Your task:
Check each line of the records below for the word "follow" and copy those where it appears.

----- Supplied material

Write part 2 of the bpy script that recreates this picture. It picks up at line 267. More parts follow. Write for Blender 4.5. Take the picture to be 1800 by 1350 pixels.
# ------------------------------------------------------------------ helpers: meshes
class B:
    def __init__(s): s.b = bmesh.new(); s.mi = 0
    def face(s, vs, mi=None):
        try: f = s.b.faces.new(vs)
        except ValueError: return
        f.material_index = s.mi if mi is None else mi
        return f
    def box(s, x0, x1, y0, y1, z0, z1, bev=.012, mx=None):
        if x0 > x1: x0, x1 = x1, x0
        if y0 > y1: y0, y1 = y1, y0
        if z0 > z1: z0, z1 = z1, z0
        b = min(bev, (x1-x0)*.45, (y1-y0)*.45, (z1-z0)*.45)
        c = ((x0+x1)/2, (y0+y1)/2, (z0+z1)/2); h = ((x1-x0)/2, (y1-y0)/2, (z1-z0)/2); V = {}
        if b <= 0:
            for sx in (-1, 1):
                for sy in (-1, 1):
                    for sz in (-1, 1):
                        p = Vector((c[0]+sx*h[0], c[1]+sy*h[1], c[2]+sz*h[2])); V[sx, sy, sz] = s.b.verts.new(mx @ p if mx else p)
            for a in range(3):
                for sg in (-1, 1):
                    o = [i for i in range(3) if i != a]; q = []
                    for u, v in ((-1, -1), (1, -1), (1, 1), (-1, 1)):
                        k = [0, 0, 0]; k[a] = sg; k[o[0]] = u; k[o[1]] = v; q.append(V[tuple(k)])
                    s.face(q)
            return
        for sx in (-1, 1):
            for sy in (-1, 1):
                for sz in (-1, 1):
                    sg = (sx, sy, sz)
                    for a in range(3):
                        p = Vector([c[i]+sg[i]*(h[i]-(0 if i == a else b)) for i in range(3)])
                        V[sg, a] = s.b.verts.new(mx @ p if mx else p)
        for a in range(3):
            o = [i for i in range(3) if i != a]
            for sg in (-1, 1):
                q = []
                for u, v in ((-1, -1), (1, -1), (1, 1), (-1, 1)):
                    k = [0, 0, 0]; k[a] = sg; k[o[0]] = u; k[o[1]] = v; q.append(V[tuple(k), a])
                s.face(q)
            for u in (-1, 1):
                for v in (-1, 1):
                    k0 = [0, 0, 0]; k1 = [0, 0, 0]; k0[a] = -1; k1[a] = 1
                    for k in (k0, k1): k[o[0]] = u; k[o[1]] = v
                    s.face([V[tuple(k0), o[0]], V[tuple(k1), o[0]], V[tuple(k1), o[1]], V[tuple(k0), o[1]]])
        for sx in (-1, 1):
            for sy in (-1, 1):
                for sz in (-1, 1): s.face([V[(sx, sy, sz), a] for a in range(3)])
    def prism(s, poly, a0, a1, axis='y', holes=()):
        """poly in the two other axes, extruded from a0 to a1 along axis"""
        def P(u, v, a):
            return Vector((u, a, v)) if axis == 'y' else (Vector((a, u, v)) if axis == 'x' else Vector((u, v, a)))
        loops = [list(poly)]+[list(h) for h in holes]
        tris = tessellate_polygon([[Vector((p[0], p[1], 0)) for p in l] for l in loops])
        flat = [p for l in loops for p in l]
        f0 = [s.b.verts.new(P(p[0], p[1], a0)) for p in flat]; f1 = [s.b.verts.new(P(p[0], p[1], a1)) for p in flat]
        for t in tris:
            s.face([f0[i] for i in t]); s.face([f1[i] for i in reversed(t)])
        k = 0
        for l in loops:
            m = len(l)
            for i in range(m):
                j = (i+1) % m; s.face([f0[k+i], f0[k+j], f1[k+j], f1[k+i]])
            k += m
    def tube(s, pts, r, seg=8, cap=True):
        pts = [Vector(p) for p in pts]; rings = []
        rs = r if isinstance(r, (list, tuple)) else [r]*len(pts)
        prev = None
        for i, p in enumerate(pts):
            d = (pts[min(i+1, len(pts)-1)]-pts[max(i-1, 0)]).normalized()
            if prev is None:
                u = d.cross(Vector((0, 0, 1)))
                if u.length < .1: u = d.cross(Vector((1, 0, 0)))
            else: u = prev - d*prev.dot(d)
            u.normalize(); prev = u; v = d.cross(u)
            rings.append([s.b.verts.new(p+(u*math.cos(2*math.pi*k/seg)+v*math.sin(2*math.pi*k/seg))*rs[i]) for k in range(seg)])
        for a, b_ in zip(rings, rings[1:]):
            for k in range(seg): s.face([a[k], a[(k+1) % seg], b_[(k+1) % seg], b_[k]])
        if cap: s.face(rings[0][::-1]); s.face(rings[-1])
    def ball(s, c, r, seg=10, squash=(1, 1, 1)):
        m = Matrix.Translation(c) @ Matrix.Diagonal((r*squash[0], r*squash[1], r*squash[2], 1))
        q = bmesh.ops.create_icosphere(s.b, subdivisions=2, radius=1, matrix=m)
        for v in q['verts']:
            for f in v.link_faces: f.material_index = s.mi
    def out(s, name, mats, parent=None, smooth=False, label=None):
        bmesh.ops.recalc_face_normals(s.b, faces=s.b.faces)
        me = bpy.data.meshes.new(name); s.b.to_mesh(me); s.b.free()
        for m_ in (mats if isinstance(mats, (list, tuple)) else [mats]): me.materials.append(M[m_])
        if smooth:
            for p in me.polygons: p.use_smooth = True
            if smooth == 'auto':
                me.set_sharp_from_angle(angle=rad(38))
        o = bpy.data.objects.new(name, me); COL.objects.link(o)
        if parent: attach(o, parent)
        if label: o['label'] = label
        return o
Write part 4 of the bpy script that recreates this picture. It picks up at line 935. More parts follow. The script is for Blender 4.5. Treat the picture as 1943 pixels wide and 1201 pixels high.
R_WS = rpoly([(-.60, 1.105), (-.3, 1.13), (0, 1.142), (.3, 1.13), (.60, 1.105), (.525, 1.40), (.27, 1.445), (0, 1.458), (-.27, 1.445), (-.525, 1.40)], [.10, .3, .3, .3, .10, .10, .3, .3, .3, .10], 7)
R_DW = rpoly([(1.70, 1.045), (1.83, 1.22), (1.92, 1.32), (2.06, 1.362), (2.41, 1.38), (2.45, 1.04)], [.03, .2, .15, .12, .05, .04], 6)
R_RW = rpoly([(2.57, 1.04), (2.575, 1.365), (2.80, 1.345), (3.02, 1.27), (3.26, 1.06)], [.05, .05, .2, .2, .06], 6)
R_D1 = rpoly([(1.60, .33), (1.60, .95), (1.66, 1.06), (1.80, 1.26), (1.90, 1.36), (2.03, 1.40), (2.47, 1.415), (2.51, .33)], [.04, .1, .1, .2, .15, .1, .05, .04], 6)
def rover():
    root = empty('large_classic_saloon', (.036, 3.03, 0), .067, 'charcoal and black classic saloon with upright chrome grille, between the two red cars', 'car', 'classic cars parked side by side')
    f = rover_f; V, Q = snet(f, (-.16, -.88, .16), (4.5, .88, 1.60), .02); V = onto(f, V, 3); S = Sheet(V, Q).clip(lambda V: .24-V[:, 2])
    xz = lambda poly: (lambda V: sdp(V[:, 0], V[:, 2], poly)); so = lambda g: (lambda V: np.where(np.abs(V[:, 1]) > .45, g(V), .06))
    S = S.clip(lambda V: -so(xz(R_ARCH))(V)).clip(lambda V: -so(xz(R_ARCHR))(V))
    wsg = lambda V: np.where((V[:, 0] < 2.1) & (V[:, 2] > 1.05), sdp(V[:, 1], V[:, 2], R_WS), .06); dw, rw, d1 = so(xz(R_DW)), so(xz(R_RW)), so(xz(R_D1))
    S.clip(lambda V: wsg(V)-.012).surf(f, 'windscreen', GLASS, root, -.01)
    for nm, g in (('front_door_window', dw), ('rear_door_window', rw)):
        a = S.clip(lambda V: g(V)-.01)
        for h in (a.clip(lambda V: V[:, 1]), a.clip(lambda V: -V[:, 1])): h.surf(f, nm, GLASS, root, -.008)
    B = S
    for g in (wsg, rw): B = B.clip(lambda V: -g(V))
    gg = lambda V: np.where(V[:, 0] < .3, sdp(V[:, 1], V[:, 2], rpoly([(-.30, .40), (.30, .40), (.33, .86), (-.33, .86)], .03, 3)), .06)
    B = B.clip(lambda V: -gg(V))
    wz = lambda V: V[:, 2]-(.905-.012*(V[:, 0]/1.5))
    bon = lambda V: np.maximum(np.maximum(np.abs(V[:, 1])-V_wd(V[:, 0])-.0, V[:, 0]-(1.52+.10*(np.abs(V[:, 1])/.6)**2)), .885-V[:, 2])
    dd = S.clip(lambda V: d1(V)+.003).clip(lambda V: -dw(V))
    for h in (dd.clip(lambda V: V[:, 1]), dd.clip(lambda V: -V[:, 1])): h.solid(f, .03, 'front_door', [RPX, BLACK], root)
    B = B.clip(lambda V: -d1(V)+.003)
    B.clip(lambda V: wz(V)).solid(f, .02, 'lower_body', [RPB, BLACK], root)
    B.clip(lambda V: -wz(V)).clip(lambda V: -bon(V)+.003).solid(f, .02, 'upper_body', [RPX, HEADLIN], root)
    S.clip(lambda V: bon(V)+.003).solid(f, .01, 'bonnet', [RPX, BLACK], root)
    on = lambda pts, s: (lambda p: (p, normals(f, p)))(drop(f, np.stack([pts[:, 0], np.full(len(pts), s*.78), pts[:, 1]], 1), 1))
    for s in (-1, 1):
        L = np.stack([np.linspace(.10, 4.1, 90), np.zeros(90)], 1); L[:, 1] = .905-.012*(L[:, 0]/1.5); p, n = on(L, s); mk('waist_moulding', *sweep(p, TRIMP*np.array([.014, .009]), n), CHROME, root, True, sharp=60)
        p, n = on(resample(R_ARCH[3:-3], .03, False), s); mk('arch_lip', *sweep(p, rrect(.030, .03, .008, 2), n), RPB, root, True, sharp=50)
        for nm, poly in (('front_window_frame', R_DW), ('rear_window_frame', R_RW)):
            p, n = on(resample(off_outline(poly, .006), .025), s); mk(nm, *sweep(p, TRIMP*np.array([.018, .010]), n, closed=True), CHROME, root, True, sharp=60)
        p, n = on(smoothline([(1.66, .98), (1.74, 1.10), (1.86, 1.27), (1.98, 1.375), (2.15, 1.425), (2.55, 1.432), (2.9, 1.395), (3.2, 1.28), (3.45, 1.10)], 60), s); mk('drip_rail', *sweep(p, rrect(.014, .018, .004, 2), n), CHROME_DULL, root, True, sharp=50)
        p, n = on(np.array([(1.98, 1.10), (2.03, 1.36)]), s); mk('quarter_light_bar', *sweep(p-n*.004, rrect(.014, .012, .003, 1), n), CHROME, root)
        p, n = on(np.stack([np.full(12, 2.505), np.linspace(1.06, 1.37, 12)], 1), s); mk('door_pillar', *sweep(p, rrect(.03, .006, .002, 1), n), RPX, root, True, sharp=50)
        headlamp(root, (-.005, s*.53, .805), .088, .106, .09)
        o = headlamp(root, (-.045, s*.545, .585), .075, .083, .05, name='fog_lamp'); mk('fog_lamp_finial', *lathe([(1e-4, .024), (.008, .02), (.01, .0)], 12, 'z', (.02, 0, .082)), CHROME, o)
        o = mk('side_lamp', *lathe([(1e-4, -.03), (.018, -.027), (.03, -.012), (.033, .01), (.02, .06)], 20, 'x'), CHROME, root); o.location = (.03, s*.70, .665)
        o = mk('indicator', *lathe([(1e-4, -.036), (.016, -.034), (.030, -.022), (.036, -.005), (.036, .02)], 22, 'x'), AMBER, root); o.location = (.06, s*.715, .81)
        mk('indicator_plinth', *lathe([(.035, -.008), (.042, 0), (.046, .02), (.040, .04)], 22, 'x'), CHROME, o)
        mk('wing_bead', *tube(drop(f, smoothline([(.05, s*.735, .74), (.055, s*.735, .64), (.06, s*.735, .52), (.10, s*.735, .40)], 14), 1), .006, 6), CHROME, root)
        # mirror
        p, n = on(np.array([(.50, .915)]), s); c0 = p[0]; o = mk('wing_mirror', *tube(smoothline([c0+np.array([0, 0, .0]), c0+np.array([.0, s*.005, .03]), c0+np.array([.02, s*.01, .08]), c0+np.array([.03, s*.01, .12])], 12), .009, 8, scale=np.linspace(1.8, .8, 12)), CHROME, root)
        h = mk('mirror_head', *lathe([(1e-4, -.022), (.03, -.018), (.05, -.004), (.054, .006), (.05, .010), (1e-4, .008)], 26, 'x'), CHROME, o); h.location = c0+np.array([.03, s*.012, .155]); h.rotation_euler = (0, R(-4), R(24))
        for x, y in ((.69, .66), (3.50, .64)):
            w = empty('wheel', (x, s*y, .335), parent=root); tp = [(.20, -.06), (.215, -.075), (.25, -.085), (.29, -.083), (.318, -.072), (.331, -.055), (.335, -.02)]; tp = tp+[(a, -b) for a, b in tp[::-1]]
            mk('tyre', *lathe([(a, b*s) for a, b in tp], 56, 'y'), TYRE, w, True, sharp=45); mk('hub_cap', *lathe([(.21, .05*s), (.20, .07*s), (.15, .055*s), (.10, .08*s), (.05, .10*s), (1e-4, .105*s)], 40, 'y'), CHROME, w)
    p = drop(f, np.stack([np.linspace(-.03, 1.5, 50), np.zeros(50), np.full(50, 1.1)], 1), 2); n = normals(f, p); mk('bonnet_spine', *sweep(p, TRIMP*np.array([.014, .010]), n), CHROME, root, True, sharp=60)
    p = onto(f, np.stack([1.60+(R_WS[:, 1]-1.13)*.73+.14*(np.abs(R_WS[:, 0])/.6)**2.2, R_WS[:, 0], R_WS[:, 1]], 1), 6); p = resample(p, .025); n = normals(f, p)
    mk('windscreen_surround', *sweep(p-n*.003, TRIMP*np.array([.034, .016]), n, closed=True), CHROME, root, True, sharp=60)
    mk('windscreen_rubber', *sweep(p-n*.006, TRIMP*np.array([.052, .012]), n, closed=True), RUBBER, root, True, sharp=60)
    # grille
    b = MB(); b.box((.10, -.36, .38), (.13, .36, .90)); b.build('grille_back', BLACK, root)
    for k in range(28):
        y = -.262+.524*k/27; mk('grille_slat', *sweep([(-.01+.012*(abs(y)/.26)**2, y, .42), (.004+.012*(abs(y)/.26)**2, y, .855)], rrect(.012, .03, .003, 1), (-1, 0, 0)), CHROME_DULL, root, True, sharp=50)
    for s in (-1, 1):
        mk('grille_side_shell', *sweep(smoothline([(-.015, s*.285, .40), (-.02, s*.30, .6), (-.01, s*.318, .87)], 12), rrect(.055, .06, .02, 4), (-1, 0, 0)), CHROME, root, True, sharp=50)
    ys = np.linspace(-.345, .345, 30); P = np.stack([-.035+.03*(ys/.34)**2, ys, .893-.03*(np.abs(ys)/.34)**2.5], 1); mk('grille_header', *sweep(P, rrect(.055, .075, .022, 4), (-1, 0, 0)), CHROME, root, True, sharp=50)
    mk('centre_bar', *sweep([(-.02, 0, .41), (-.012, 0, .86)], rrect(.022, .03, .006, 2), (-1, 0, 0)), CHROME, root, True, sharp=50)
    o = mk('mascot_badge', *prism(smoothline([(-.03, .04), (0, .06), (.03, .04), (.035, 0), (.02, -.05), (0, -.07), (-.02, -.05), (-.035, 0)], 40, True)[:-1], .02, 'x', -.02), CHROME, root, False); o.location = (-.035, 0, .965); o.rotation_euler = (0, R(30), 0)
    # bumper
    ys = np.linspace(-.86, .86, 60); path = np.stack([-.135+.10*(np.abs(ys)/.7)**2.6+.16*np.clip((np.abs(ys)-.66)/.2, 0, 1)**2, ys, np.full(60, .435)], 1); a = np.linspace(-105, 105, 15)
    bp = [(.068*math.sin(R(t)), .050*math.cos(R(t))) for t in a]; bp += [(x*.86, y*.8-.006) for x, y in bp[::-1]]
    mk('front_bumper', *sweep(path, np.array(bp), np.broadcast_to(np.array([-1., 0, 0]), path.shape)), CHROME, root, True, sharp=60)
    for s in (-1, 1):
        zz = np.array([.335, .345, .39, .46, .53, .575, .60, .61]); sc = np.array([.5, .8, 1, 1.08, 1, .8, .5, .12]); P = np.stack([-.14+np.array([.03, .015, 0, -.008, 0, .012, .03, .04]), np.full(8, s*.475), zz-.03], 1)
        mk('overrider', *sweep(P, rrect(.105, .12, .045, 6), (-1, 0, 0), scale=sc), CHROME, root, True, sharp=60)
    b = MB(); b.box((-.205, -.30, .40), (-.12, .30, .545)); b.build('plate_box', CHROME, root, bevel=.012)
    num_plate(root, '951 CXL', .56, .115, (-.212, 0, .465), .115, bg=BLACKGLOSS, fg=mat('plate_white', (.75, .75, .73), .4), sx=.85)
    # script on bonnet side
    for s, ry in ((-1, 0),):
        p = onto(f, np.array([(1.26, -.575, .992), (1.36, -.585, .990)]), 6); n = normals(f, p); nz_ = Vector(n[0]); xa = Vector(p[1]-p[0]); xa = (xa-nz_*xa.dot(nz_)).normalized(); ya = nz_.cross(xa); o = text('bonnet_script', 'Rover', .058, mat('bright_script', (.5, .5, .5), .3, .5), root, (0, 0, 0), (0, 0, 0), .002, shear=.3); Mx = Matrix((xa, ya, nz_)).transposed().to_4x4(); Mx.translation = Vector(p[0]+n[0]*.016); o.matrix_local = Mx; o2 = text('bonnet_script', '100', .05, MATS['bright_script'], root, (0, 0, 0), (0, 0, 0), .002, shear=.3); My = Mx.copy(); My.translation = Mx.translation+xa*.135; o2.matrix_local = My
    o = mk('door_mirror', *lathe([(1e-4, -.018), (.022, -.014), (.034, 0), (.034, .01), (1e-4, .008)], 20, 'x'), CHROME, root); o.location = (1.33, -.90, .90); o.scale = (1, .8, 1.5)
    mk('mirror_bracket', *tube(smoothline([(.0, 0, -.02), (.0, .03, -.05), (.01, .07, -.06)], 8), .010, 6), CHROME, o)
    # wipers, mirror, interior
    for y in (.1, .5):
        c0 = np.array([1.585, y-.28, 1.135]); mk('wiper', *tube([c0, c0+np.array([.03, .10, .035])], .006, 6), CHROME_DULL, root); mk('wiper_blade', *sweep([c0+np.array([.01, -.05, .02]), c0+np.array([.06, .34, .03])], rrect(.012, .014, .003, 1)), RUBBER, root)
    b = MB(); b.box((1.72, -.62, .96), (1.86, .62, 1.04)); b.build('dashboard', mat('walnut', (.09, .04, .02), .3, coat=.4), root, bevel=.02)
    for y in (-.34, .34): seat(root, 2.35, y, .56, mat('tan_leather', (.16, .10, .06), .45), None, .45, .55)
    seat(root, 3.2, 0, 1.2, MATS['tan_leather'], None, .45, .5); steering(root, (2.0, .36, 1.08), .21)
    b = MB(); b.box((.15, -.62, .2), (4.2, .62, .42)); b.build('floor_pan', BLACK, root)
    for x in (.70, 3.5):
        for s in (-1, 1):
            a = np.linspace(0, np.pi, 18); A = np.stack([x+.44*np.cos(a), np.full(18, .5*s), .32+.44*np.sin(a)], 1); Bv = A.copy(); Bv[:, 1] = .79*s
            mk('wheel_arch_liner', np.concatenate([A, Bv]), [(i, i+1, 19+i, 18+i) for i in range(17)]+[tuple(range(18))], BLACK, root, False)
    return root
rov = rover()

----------

Finished task:
Write part 2 of the bpy script that recreates this picture. It picks up at line 267. More parts follow. Write for Blender 4.5. Take the picture to be 1800 by 1350 pixels.
Write part 4 of the bpy script that recreates this picture. It picks up at line 935. More parts follow. The script is for Blender 4.5. Treat the picture as 1943 pixels wide and 1201 pixels high.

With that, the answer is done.